Hope still alive for Thripunithura bypass project
The Hindu
MoRTH to study feasibility of Thripunithura bypass after 30-year delay, bringing hope to motorists and landowners.
Hope has come alive for motorists caught in traffic snarls in and around Thripunithura town and for the 286 landowners through whose plots the Thripunithura bypass was to be built over three decades ago, with the Ministry of Road Transport and Highways (MoRTH) deciding to entrust a board member of the National Highways Authority of India (NHAI) with the task of studying the feasibility of the corridor.
The development comes in the wake of Francis George, MP, taking up the “inordinate delay” in implementing the project and the plight of people whose lands were frozen for the corridor with Union Minister of Road Transport and Highways Nitin Gadkari earlier this week. According to the initial plan, the Public Works department (NH wing) was to construct the corridor that had been mulled to decongest the bottlenecked parts of Thripunithura town, through which people commuted to Idukki and Kottayam districts.

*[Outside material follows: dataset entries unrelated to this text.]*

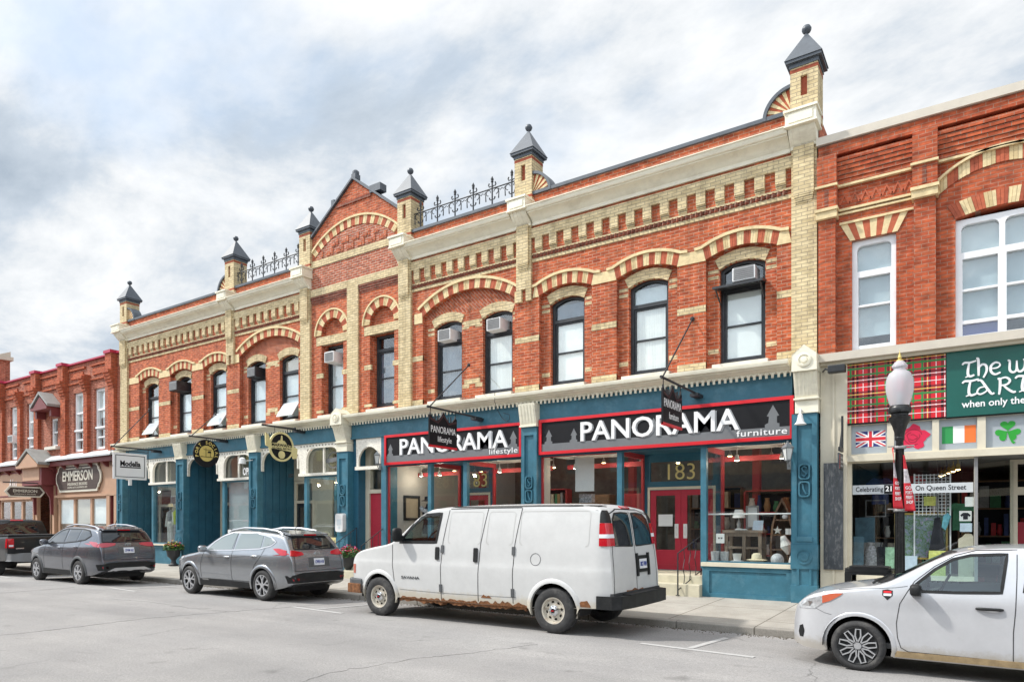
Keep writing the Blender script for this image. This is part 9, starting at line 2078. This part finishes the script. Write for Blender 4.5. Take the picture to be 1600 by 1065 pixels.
r_ = thing('dark_coat', 'black coat hung in the tartan shop window', 'coat', (-0.7, 0.3, 1.2)); m_ = MB(); m_.plate([(-0.84, 1.12), (-0.76, 1.6), (-0.72, 1.9), (-0.62, 1.92), (-0.58, 1.6), (-0.52, 1.14)], [], -0.37, -0.28); m_.build('cloth', 'dark_cloth', r_, bevel=0.02); m_ = MB(); m_.tube([(-0.67, 0.32, 1.9), (-0.67, 0.32, 3.05)], 0.006, 5); m_.build('hanger', 'iron', r_)
r_ = thing('scarf', 'aqua patterned scarf on a hanger beside the garden painting', 'scarf', (-0.53, 0.25, 1.7)); m_ = MB(); m_.plate([(-0.60, 1.72), (-0.57, 1.95), (-0.50, 2.0), (-0.44, 1.93), (-0.53, 1.66)], [], -0.28, -0.22); m_.build('cloth', 'aqua_cloth', r_, bevel=0.015); m_ = MB(); m_.tube([(-0.52, 0.25, 1.98), (-0.52, 0.25, 3.05)], 0.006, 5); m_.build('hanger', 'iron', r_)
r_ = thing('poster', 'white print of a black tee shirt taped inside the tartan shop window', 'poster', (-0.21, 0.06, 1.85)); gbox(r_, 'sheet', 'paper', -0.31, -0.115, 0.05, 0.054, 1.84, 2.03); m_ = MB(); m_.plate([(-0.25, 1.87), (-0.25, 1.94), (-0.275, 1.92), (-0.295, 1.95), (-0.25, 1.995), (-0.175, 1.995), (-0.13, 1.95), (-0.15, 1.92), (-0.175, 1.94), (-0.175, 1.87)], [], -0.05, -0.047); m_.build('shirt_print', 'dark_cloth', r_)
simple('poster', 'bluish photo print under the tee shirt print', 'poster', 'blue_paper', lambda m_: m_.box(-0.30, -0.11, 0.05, 0.054, 1.64, 1.80), 'sheet')
simple('notice', 'white lined notice on the glass by the tartan shop door', 'notice', 'paper', lambda m_: m_.box(-0.22, -0.085, 0.05, 0.054, 2.11, 2.29), 'sheet')
r_ = thing('scroll_board', 'cream scroll topped board at the corner of the tartan shop window', 'board', (-0.17, 0.2, FZ2)); m_ = MB(); m_.plate([(-0.33, 0.9), (-0.33, 1.5), (-0.27, 1.54), (-0.22, 1.6), (-0.12, 1.6), (-0.09, 1.54), (-0.085, 0.9)], [], -0.26, -0.23); m_.build('board', 'beige_paint', r_); gbox(r_, 'foot', 'beige_paint', -0.33, -0.09, 0.18, 0.32, FZ2, 0.9)
simple('leaflet', 'yellow green leaflet standing below the garden painting', 'leaflet', 'yellow_paper', lambda m_: m_.hexa([(x, y, z) for x in (-0.81, -0.53) for q in (0, 0.01) for z, y in ((FZ2, 0.15 + q), (1.27, 0.22 + q))]), 'sheet')
simple('leaflet', 'pale blue leaflet standing behind the lamp post', 'leaflet', 'blue_paper', lambda m_: m_.hexa([(x, y, z) for x in (-1.24, -1.0) for q in (0, 0.01) for z, y in ((FZ2, 0.12 + q), (1.16, 0.18 + q))]), 'sheet')
simple('poster', 'dark event poster at the left edge of the tartan shop window', 'poster', 'teal_print', lambda m_: m_.hexa([(x, y, z) for x in (-2.12, -1.93) for q in (0, 0.01) for z, y in ((FZ2, 0.10 + q), (1.53, 0.16 + q))]), 'sheet')
r_ = thing('display_case', 'teal printed panel on a white framed stand deep in the tartan shop window', 'display', (-1.95, 0.6, FZ2)); gbox(r_, 'panel', 'teal_print', -2.15, -1.78, 0.6, 0.64, 1.40, 1.92); m_ = MB(); m_.plate(rect(-1.98, -1.60, 1.93, 2.28), [rect(-1.965, -1.615, 1.95, 2.265)], -0.82, -0.80); m_.box(-2.1, -1.65, 0.62, 0.82, FZ2, 1.4); m_.build('frame', 'ac_grey', r_)
r_ = thing('vase', 'large speckled brown vase at the foot of the tartan shop window', 'vase', (-1.83, 0.4, FZ2)); m_ = MB(); m_.lathe([(0.09, 0), (0.15, 0.2), (0.14, 0.42), (0.06, 0.56), (0.085, 0.62), (0.07, 0.61), (0.04, 0.5), (0, 0.5)], (-1.83, 0.4, FZ2), 20); m_.build('vessel', 'pattern_cloth', r_, smooth=50)
r_ = thing('dark_bag', 'navy cloth bag beside the speckled vase', 'bag', (-1.62, 0.35, FZ2)); m_ = MB(); m_.hexa([(x, y, z) for x, e in ((-1.72, 0.03), (-1.52, -0.03)) for y in (0.3, 0.45) for z in (FZ2, 1.32)]); m_.build('cloth', 'dark_cloth', r_, bevel=0.03); m_ = MB(); m_.tube([(-1.66, 0.37, 1.3), (-1.64, 0.37, 1.42), (-1.60, 0.37, 1.42), (-1.58, 0.37, 1.3)], 0.01, 5); m_.build('strap', 'dark_cloth', r_)
simple('book', 'green picture book propped beside the lamp post in the tartan window', 'book', 'green_paper', lambda m_: m_.hexa([(x, y, z) for x in (-1.56, -1.36) for q in (0, 0.03) for z, y in ((FZ2, 0.2 + q), (1.32, 0.28 + q))]), 'cover')
r_ = thing('red_stand', 'dark red telephone box shaped stand inside the tartan shop door glass', 'stand', (0.9, 1.9, 0.3)); gbox(r_, 'case', 'crimson_paint', 0.55, 0.78, 1.7, 1.95, 0.3, 1.75, 0.01); gbox(r_, 'top', 'crimson_paint', 0.53, 0.80, 1.68, 1.97, 1.75, 1.82, 0.01)
for i in range(5):
    x, y = -0.35 - 0.09 * i, 0.9 + 0.5 * i; q = thing('spot_lamp', 'lit ceiling spot lamps in a line inside the tartan shop', 'lamp', (x, y, 2.9), 'ceiling spots of the tartan shop'); m_ = MB(); m_.lathe([(0.03, 0.12), (0.055, 0.0), (0.05, 0.0)], (x, y, 2.86), 10); m_.tube([(x, y, 2.97), (x, y, 3.06)], 0.012, 5); m_.build('shade', 'brass_frame', q); m_ = MB(); m_.lathe([(0, 0), (0.045, 0), (0, -0.02)], (x, y, 2.858), 10); m_.build('bulb', 'warm_bulb', q)

# stock at the back of the shops
STOCK = [pm(n, c, 0.7, var=0.25, scale=9) and n for n, c in (('stock_red', (0.40, 0.03, 0.04)), ('stock_navy', (0.03, 0.05, 0.16)), ('stock_cream', (0.62, 0.56, 0.44)), ('stock_green', (0.05, 0.20, 0.10)), ('stock_tan', (0.36, 0.22, 0.11)), ('stock_white', (0.72, 0.72, 0.70)), ('stock_grey', (0.25, 0.26, 0.28)))]
def shelf_unit(x0, x1, y, z0, z1, label, seed, frame='wood_brown', rows=4):
    r_ = thing('shelf_unit', label, 'shelf', ((x0 + x1) / 2, y, z0)); rn_ = random.Random(seed); h = (z1 - z0) / rows
    gbox(r_, 'back_panel', 'dark_cloth', x0, x1, y + 0.32, y + 0.34, z0, z1)
    for x in (x0, x1 - 0.04): gbox(r_, 'side_panel', frame, x, x + 0.04, y, y + 0.32, z0, z1)
    gs = [MB() for _ in STOCK]
    for i in range(rows + 1): gbox(r_, 'shelf', frame, x0 + 0.04, x1 - 0.04, y, y + 0.32, z0 + i * h, z0 + i * h + 0.03)
    for i in range(rows):
        x = x0 + 0.07
        while x < x1 - 0.16:
            w_ = rn_.uniform(0.07, 0.2); hh = rn_.uniform(0.35, 0.9) * (h - 0.05)
            if rn_.random() < 0.85 and x + w_ < x1 - 0.06:
                g = gs[rn_.randrange(len(gs))]
                if rn_.random() < 0.35: g.lathe([(w_ * 0.35, 0), (w_ * 0.5, hh * 0.4), (w_ * 0.3, hh * 0.85), (w_ * 0.35, hh)], (x + w_ / 2, y + 0.16, z0 + i * h + 0.031), 10)
                else: g.box(x, x + w_, y + rn_.uniform(0.02, 0.08), y + 0.28, z0 + i * h + 0.031, z0 + i * h + 0.031 + hh)
            x += w_ + rn_.uniform(0.01, 0.06)
    for g, mm in zip(gs, STOCK):
        if g.v: o = g.build('goods', mm, r_); o['kind'] = 'stuff'
shelf_unit(-2.0, -0.6, 2.2, 0.3, 2.6, 'shelves of mixed goods at the back left of the tartan shop', 1)
shelf_unit(-0.4, 1.0, 2.9, 0.3, 2.7, 'shelves of mixed goods at the back right of the tartan shop', 2)
shelf_unit(1.0, 2.2, 2.6, 0.3, 2.6, 'shelves of goods seen through the tartan shop doorway', 3)
shelf_unit(-5.0, -3.5, 2.6, 0.42, 2.6, 'shelves of ornaments at the back of the furniture shop right side', 4, 'shop_red')
shelf_unit(-7.0, -5.5, 4.2, 0.42, 2.8, 'shelves of ornaments behind the double crimson doors', 5)
shelf_unit(-11.8, -10.2, 2.6, 0.42, 2.8, 'shelves of ornaments at the back of the lifestyle shop', 6, 'shop_red')
shelf_unit(-25.0, -22.0, 3.0, 0.42, 2.9, 'shelves at the back of the middle left shop', 7)
shelf_unit(-20.5, -17.2, 4.0, 0.42, 2.9, 'bottle shelves at the back of the bistro', 8)
shelf_unit(-28.6, -26.3, 3.0, 0.42, 2.7, 'clothes shelves at the back of the dress shop', 9, 'white_frame')
def garment(x, y, z, mat_, label, kind='shirt'):
    r_ = thing('hanging_garment', label, 'garment', (x, y, z), 'garments hung in the tartan shop window'); m_ = MB()
    m_.plate([(x - 0.16, z - 0.55), (x - 0.15, z - 0.12), (x - 0.24, z - 0.2), (x - 0.28, z - 0.1), (x - 0.12, z + 0.02), (x - 0.04, z), (x + 0.04, z), (x + 0.12, z + 0.02), (x + 0.28, z - 0.1), (x + 0.24, z - 0.2), (x + 0.15, z - 0.12), (x + 0.16, z - 0.55)], [], -y - 0.06, -y)
    m_.build('cloth', mat_, r_, bevel=0.01); m_ = MB(); m_.tube([(x, y + 0.03, z - 0.02), (x, y + 0.03, 3.06)], 0.005, 5); m_.build('hanger', 'iron', r_)
garment(-1.75, 1.2, 2.75, 'stock_navy', 'navy garment hung high at the left of the tartan shop'); garment(-1.2, 1.5, 2.8, 'stock_red', 'red garment hung high behind the window strip of the tartan shop'); garment(-0.3, 1.4, 2.2, 'stock_green', 'green garment hung low at the right of the tartan shop window')

simple('notice', 'white opening notice taped inside the left crimson door', 'notice', 'paper', lambda m_: m_.box(-6.83, -6.45, 1.425, 1.43, 1.72, 2.02), 'sheet')
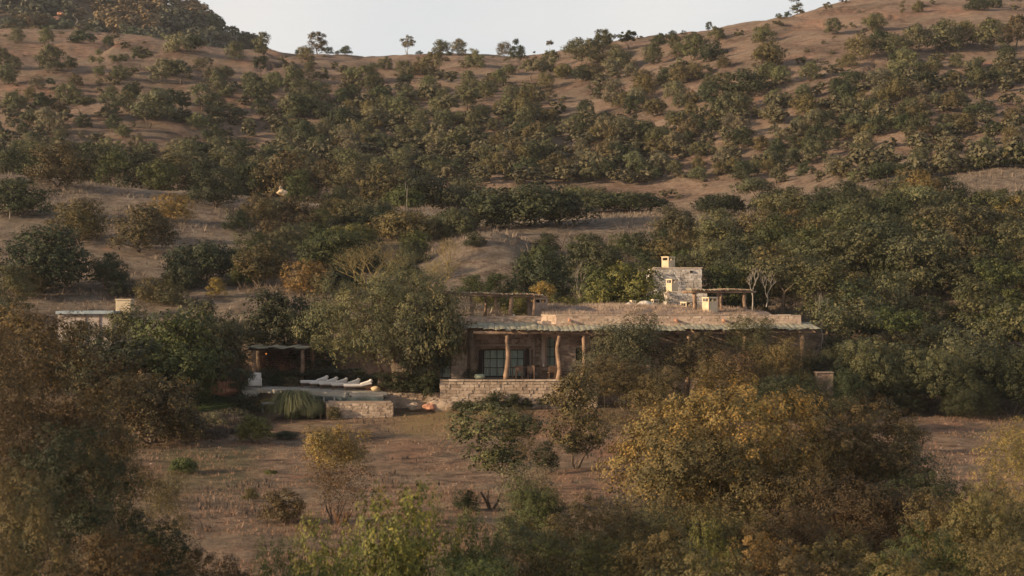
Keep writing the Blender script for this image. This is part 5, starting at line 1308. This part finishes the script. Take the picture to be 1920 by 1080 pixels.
for i, (px, top, ft, w, tone, li, Y, lb) in enumerate(MIDS):
    if not Y: Y = hit(px, ft)
    if Y is None: continue
    z = ground(px, Y)
    top_z = ZP(top, Y); h = max(.3, top_z - z) / Y * F
    g_ = GV if 225 < Y < 246 and px < 1150 else GB if Y > 126 and 860 < px < 1420 else GS if px < 860 and Y > 126 else GR if px > 1420 else 'small shrubs round the house and clearing'
    kind = 'shrub' if h < 75 and Y < 135 else ('bush' if li in (1, 3, 5) else 'tree')
    zb = ZF + 3.7 if 100 < Y < 134 and 860 < px < 1100 and ft < 600 else None
    if zb: h = (top_z - zb) / Y * F
    put(fit(MID, w, h, MID[li]), px, Y, w * 1.12, h, tone, kind, label=lb, group=g_, z=zb)
spots_ = []
for (xa, xb, ya, yb, n_, g_) in ((430, 860, 425, 545, 34, GS), (880, 1320, 425, 540, 30, GB), (0, 430, 520, 590, 7, GS), (640, 900, 400, 440, 6, GS), (1330, 1560, 420, 540, 14, GR)):
    for _ in range(n_):
        px, py = RT.uniform(xa, xb), RT.uniform(ya, yb); Y = hit(px, py, 135)
        if Y is None or Y > 222 or (855 < px < 985 and 470 < py < 545) or any(abs(px - a) < 34 and abs(py - b) < 14 for a, b in spots_): continue
        w = RT.uniform(50, 100); h = w * RT.uniform(.6, .95)
        room = py - (398 if px < 870 else 438); 
        if px < 1420 and room < 22: continue
        if px < 1420 and h > room: w *= max(.5, room / h); h = min(h, room * 1.15)
        spots_.append((px, py))
        put(fit(MID, w, h), px, Y, w, h, RT.choice(['olive', 'olive', 'dark', 'green', 'brown', 'dark', 'green']), 'slope_bush', group=g_, cat='bush', sink=.1)
# the wood on the right of the house, tree by tree from back to front
wood = []
for Y, a, b, h_ in ((206, 1380, 1950, 4.6), (192, 1450, 1980, 5.0), (178, 1340, 1980, 5.0), (166, 1330, 1980, 5.2), (155, 1410, 1990, 5.6), (145, 1420, 2000, 6.0), (136, 1440, 2000, 6.4), (128.5, 1560, 2010, 6.6), (121.5, 1590, 2010, 6.2), (115.5, 1600, 2010, 5.4)):
    px = a + RT.uniform(0, 40)
    while px < b:
        w = RT.uniform(85, 135) * 130 / Y; h = h_ * RT.uniform(.6, 1.08) / Y * F
        if not (px > 1760 and Y > 185): put(fit(MID, w, h, MID[RT.choice((0, 2, 2, 3, 3, 4, 1))]), px, Y + RT.uniform(-3, 3), w * 1.15, h, RT.choice(['olive', 'olive', 'brown', 'dark', 'silver', 'olive', 'green', 'olive']), 'wood_tree', group='trees of the wood right of the house', cat='tree')
        px += w * RT.uniform(.62, .85)
# bushes behind the left clearing and along the left edge
for (px, top, w, tone, li, Y, lb) in [(312, 585, 190, 'green', 3, 116, 'big dark green rounded tree above the lawn'), (385, 565, 150, 'olive', 2, 121, 'grey-green tree between the lawn tree and the pavilion'), (236, 571, 110, 'olive', 3, 124, 'grey-green tree in front of the cream water tank'),
        (150, 606, 140, 'olive', 2, 118, 'grey-green tree below the shed'), (40, 574, 130, 'gold', 2, 117, 'golden-green tree at the left edge beside the shed'), (250, 640, 180, 'dark', 3, 111, 'very dark tree in front of the lawn tree'), (335, 650, 120, 'green', 3, 111.5, 'green bush overhanging the lawn'), (430, 600, 90, 'olive', 3, 125, 'grey-green bush left of the pavilion roof'),
        (285, 700, 190, 'brown', 5, 98, 'tall brown grassy bush at the left side of the clearing'), (225, 705, 130, 'brown', 3, 96, 'olive-brown bush left of the tall brown grassy one'), (-30, 560, 150, 'olive', 3, 122, None), (330, 745, 90, 'brown', 5, 102, 'thin brown bush at the clearing edge')]:
    h = (ZP(top, Y) - ground(px, Y)) / Y * F; put(fit(MID, w, h, MID[li]), px, Y, w * 1.12, h, tone, 'tree', label=lb, group='trees left of the pool lawn')
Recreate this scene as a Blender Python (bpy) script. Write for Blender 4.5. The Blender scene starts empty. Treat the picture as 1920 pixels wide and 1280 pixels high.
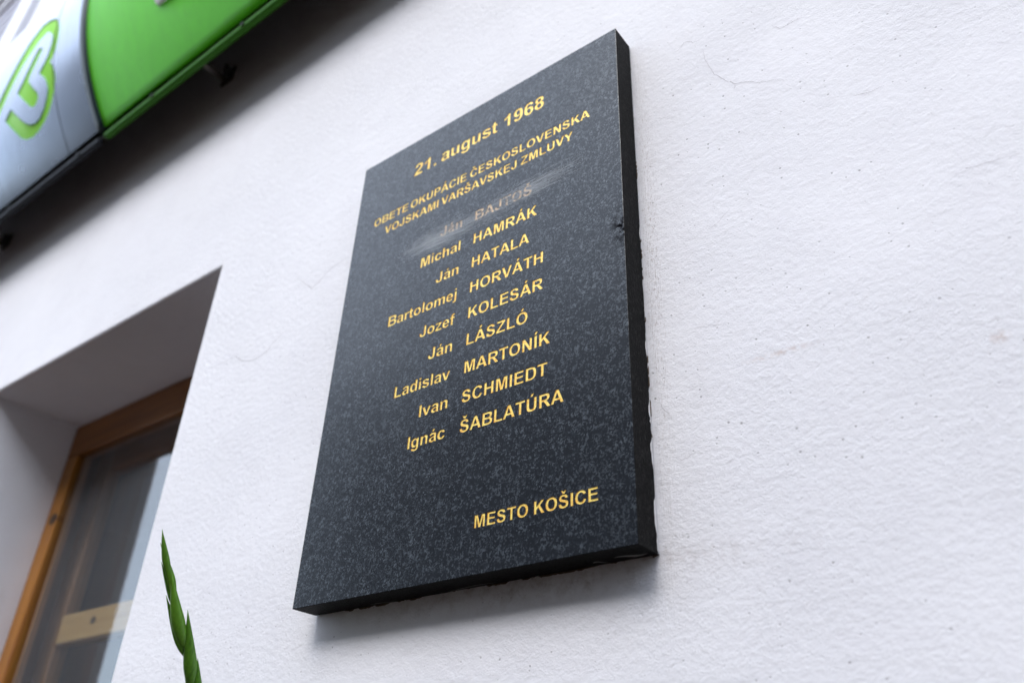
import bpy, bmesh, math, random
from mathutils import Vector, Matrix
from mathutils.geometry import tessellate_polygon

# ------------------------------------------------------------------ camera, sky, sun, exposure
S = bpy.context.scene
Z0 = 1.50                                   # height of the plaque's lower edge above the ground
right = Vector((0.7952063626657258, 0.6053283297118593, 0.03499219947640719))
up = Vector((0.2929001912728554, -0.43402554276022154, 0.8519573382417807))
back = Vector((0.5309014209137802, -0.6672326741699222, -0.5224406567178549))
cd = bpy.data.cameras.new('camera')
cam = bpy.data.objects.new('camera', cd)
S.collection.objects.link(cam)
CAM = Vector((1.0701217, -0.8808348, Z0 - 0.3110395))
cam.matrix_world = Matrix(((right.x, up.x, back.x, CAM.x), (right.y, up.y, back.y, CAM.y),
                           (right.z, up.z, back.z, CAM.z), (0, 0, 0, 1)))
cd.sensor_width = 36.0
cd.lens = 29.5214
cd.clip_start = 0.02
cd.clip_end = 1000
cd.dof.use_dof = True
cd.dof.focus_distance = 1.17
cd.dof.aperture_fstop = 2.9
S.camera = cam

CLOUD = 13.0                                # brightness of the cloud deck
SUN_EL = math.radians(49)
SUN_AZ = math.radians(4)                   # sideways from straight out of the wall, + is to the right
w = bpy.data.worlds.new('World')
S.world = w
w.use_nodes = True
wn = w.node_tree
sky = wn.nodes.new('ShaderNodeTexSky')
sky.sky_type = 'NISHITA'
sky.sun_disc = False
sky.sun_elevation = SUN_EL
sky.sun_rotation = math.pi - SUN_AZ
sky.air_density = 1.0
sky.dust_density = 0.7
sky.ozone_density = 1.5
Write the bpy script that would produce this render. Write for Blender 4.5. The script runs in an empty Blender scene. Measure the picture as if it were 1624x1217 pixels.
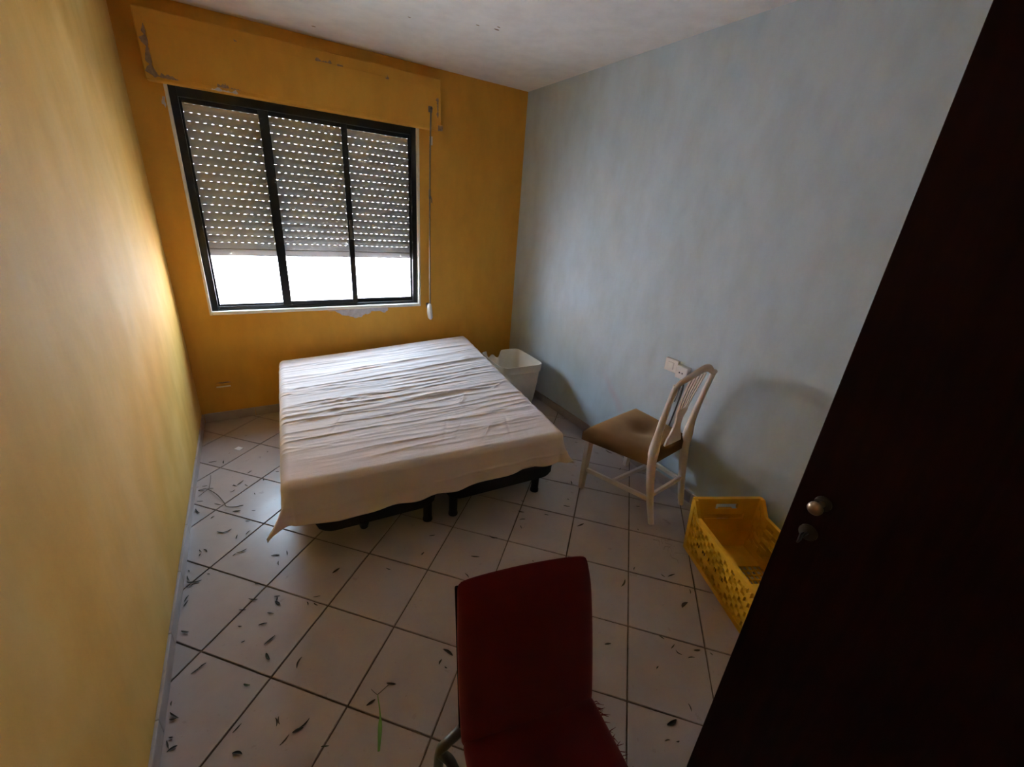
import bpy, bmesh, math, random
import numpy as np
from mathutils import Vector, Matrix, noise
random.seed(7)
scene = bpy.context.scene
col = scene.collection

# ------------------------------------------------------------------ camera
F_PX = 661.5
cam_d = bpy.data.cameras.new('camera')
cam_d.sensor_fit = 'HORIZONTAL'; cam_d.sensor_width = 36.0
cam_d.lens = F_PX / 1624.0 * 36.0
cam_d.clip_start = 0.02; cam_d.clip_end = 200
cam = bpy.data.objects.new('camera', cam_d); col.objects.link(cam)
CR = [[0.853915, -0.515199, 0.073476], [-0.136917, -0.358624, -0.923386], [0.502078, 0.778434, -0.376774]]
right, down, fwd = [Vector(r) for r in CR]
m = Matrix((right, -down, -fwd)).transposed().to_4x4()
m.translation = Vector((0.4496, -3.5616, 1.6405))
cam.matrix_world = m
scene.camera = cam

# ------------------------------------------------------------------ world, sun, exposure
world = bpy.data.worlds.new('sky'); scene.world = world
world.use_nodes = True
bg = world.node_tree.nodes['Background']
bg.inputs['Color'].default_value = (0.60, 0.78, 1.0, 1)
bg.inputs['Strength'].default_value = 12.0

sun_d = bpy.data.lights.new('sun', 'SUN'); sun_d.energy = 82.0; sun_d.angle = 0.01
sun_d.color = (0.90, 0.95, 1.0)
sun = bpy.data.objects.new('sun', sun_d); col.objects.link(sun)
sun.rotation_euler = Vector((0.50, 0.55, -0.67)).to_track_quat('-Z', 'Y').to_euler()
sun.location = (-4, -4, 9)

por_d = bpy.data.lights.new('window_portal', 'AREA'); por_d.shape = 'RECTANGLE'
por_d.size = 1.5; por_d.size_y = 1.36; por_d.cycles.is_portal = True
por = bpy.data.objects.new('window_portal', por_d); col.objects.link(por)
por.location = (0.945, 0.27, 1.52); por.rotation_euler = (math.radians(-90), 0, 0)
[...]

In his memorandum, Mr. George pointed out that the project had not been executed, although works began when V.P. Singh was the Prime Minister, well over 30 years ago.
“The Union Minister said that steps would be taken to help realise the road project. I apprised him of the need to ready the corridor to decongest Thripunithura and also because the 286 landowners in the Mattakuzhi-Thiruvankulam railway corridor are unable to construct buildings, sell their land, or take loan with their land as security,” Mr. George said.
He also mentioned two greenfield national highway corridors whose alignments passed a stone’s throw away from the alignment that was mulled for the Thripunithura bypass and suggested that a spur road be developed from either of them to act as a bypass corridor.
After being flooded with a flurry of demands from landowners, residents’ associations, NGOs, and others, the PWD had in December 2023 insisted that either the NHAI or the MoRTH build a two-lane, standalone corridor through the alignment of the Thripunithura bypass. For this, the PWD cited how the onus was on MoRTH since it had initiated the bypass project (following which the PWD [NH wing] began the land acquisition process). It also referred to the revised cost estimate for land acquisition being returned unapproved by MoRTH, citing ‘exorbitant increase’ from what had been the sanctioned estimate over 30 years ago.
This resulted in only 4.40 hectares of the total 16 hectares being acquired in phase-one of the Thripunithura bypass project, covering a 3.75-km stretch in the Mattakuzhi-Thiruvankulam railway corridor, PWD sources said.